Selalu ada ketakutan mendera yang tidak bisa dijelaskan ke dalam kata-kata dan ketakutan itu memungkinkan saya mati dalam kebisingan, cemas dalam kesendirian, tak berdaya dalam kesunyian---dari ribuan pertanyaan tentang kehidupan."
***
Mungkin kebingungan dan kecemasan saya selama ini disebabkan oleh karena saya masih mengulangi tahun sudah berlalu itu; dengan seluruh kejadian-jadiannya; yang menyebabkan saya semakin bingung serta cemas akan suatu hal tentang kehidupan ini. 

Saya ingin mereka mengucapkan "Selamat Hilang Tahun", agar kesadaran kemanusiaan saya pulih bahwa hidup adalah tentang kesempatan dan harapan; bahwa hidup tentang "menunggu" atau "ditunggu" (meminjam istilah cerpen almarhum Eyang Sapardi) yang "Maha", karena itu kehidupan ini terkadang harus dipertanyakan "mau kemana" atau "hendak kemana" tujuannya. 

Setiap datang hari kelahiran adalah kata lain dari hari kehilangan. Setidaknya itu menurut saya yang sedang mengarungi kehidupan ini. 

Hal yang paling esensial dari kehidupan ini adalah kedudukan kita sebagai manusia. Sebab terkadang kita sebagai manusia jauh atau bahkan kehilangan sifat kemanusiaan kita.

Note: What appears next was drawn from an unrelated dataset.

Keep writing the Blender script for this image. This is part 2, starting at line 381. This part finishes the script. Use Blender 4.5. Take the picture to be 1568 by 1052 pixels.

Oleh karena itu, saya merenung dan menulis puisi demikian:

Masihkah Aku Manusia?

Sesudah melanglang buana
Aku butuh jeda
untuk menemukan sesiapa
Aku butuh merasa
untuk mempelajari dunia
Aku butuh aksara
untuk mengikat makna

Yang kan ku tulis dalam lembaran sajak sajak tentang siapa manusia

Aku terus mencari
Dan terus mencari di ujung sunyi

Tapi tak ku temukan aku:

Tentang aku yang merindu
Tentang aku yang hampa
Tentang aku yang dusta
Tentang aku yang putus asa
Tentang aku yang menghamba
Atau aku Tuhan semesta? 

Tentang pencarian aku sebenarnya. 
Apakah aku benar-benar manusia? 

Dan aku berakhir. 
Berakhir dari hingar bingar dunia. 

Aku menemukan aku
Bahwa aku adalah manusia
Tapi pantaskah aku 
kau sebut manusia? 
*** 
Ya, sebaiknya, sering-seringlah menjumpai kemanusiaan kita, sebab perjalanan paling terjal adalah menjadi manusia.